Return the lines from the one that contains "MOS_T).build('mosaic_field', M['blue_m'], wm_l)" through the one that contains "LF = 10.8 - MP1[0]; LFB = 7.9 - MP1[0]", both included, exactly as written and with nothing added.
++++ DATA BLOCK ++++
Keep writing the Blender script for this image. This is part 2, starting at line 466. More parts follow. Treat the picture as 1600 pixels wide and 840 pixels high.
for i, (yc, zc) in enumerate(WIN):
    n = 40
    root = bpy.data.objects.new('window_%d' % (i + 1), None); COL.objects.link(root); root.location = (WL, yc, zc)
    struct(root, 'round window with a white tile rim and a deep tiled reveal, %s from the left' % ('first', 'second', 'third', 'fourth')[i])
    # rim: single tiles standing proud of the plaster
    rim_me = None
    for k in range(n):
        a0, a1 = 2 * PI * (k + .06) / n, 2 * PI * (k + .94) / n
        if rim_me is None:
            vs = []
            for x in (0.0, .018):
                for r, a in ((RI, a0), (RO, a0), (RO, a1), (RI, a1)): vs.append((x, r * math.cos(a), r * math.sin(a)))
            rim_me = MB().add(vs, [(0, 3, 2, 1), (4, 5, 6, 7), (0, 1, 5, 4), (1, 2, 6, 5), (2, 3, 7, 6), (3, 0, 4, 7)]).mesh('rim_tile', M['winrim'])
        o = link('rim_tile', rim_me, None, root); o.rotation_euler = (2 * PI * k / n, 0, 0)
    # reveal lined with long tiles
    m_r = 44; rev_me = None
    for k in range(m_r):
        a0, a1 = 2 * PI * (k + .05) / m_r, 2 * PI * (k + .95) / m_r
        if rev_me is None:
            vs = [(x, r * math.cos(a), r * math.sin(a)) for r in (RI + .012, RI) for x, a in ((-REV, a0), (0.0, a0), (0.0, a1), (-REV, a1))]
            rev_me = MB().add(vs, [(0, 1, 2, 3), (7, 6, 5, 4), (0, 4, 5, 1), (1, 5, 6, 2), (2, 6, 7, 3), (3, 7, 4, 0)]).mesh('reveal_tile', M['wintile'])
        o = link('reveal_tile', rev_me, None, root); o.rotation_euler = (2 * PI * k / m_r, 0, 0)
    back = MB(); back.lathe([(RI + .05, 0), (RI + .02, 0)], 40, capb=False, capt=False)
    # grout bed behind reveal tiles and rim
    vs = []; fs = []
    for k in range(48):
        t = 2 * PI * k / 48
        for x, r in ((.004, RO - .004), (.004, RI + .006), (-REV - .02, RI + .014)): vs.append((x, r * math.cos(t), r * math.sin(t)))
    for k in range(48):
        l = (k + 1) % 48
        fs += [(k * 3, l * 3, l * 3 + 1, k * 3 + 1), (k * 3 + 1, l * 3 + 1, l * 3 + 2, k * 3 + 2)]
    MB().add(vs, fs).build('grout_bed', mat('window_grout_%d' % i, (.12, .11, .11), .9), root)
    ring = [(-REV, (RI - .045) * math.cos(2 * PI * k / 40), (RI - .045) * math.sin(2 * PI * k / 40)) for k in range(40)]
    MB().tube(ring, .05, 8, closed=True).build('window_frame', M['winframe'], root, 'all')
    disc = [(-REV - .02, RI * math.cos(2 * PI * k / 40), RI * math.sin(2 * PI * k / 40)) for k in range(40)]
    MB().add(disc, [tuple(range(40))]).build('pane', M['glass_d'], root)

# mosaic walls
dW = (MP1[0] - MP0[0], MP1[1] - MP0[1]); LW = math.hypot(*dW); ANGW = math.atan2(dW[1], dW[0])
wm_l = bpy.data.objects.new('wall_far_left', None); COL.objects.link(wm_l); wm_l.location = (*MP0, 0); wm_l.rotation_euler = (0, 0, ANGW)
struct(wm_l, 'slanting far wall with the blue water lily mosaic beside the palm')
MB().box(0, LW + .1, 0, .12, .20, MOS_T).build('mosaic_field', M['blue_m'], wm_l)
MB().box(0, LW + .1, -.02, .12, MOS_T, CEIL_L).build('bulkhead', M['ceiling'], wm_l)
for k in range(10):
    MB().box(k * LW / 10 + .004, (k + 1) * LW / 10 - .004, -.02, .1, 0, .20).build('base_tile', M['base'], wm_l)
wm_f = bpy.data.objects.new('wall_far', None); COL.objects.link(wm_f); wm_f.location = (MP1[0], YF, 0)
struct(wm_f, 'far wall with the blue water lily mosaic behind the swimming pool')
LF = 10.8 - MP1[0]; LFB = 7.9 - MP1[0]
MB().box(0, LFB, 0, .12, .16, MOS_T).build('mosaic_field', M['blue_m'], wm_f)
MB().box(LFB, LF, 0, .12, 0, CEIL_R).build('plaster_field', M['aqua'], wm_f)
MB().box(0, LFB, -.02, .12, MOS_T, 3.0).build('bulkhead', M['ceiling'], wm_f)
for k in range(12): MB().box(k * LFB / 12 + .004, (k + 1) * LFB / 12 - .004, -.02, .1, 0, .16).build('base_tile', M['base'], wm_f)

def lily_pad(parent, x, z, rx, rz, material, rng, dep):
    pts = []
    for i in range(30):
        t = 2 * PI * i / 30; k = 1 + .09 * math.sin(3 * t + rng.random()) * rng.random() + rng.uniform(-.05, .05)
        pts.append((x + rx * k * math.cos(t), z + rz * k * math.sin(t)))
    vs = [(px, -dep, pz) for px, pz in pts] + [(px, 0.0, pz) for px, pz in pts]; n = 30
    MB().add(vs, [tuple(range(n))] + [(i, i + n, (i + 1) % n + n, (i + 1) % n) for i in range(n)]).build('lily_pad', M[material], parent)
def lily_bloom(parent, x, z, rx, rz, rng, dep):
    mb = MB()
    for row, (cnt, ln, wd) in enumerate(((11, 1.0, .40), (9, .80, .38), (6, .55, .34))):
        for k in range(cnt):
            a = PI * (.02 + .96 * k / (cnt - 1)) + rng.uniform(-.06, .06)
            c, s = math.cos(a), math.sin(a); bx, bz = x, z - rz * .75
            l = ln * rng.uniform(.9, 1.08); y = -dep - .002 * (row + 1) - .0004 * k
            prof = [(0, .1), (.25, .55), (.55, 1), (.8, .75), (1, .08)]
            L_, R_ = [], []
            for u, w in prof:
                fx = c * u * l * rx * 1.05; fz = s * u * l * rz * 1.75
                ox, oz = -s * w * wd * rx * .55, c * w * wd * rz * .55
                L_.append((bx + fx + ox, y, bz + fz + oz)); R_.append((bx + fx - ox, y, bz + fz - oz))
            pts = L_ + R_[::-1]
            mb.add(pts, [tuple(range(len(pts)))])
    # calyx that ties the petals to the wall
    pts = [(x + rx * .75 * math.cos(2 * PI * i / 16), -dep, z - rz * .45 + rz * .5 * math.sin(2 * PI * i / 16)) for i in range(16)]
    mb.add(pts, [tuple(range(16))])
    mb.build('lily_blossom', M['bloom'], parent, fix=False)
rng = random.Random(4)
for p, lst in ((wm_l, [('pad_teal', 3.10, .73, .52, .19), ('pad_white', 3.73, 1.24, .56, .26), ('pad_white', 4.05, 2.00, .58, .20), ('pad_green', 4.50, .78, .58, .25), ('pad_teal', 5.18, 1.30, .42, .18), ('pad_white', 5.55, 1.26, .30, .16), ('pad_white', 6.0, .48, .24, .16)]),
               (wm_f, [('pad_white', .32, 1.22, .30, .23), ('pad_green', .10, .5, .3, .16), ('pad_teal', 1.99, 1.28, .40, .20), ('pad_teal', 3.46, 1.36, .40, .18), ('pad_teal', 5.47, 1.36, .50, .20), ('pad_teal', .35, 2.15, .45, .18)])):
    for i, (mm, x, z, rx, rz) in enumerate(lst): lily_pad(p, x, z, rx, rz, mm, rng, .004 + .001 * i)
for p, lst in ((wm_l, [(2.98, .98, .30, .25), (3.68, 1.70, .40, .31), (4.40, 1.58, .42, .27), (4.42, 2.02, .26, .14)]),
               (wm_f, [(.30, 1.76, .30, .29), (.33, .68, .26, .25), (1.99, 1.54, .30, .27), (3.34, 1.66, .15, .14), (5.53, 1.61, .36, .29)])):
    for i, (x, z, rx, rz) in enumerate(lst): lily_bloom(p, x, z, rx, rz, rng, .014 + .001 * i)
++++
### ANSWER IN FULL
MB().box(0, LW + .1, 0, .12, .20, MOS_T).build('mosaic_field', M['blue_m'], wm_l)
MB().box(0, LW + .1, -.02, .12, MOS_T, CEIL_L).build('bulkhead', M['ceiling'], wm_l)
for k in range(10):
    MB().box(k * LW / 10 + .004, (k + 1) * LW / 10 - .004, -.02, .1, 0, .20).build('base_tile', M['base'], wm_l)
wm_f = bpy.data.objects.new('wall_far', None); COL.objects.link(wm_f); wm_f.location = (MP1[0], YF, 0)
struct(wm_f, 'far wall with the blue water lily mosaic behind the swimming pool')
LF = 10.8 - MP1[0]; LFB = 7.9 - MP1[0]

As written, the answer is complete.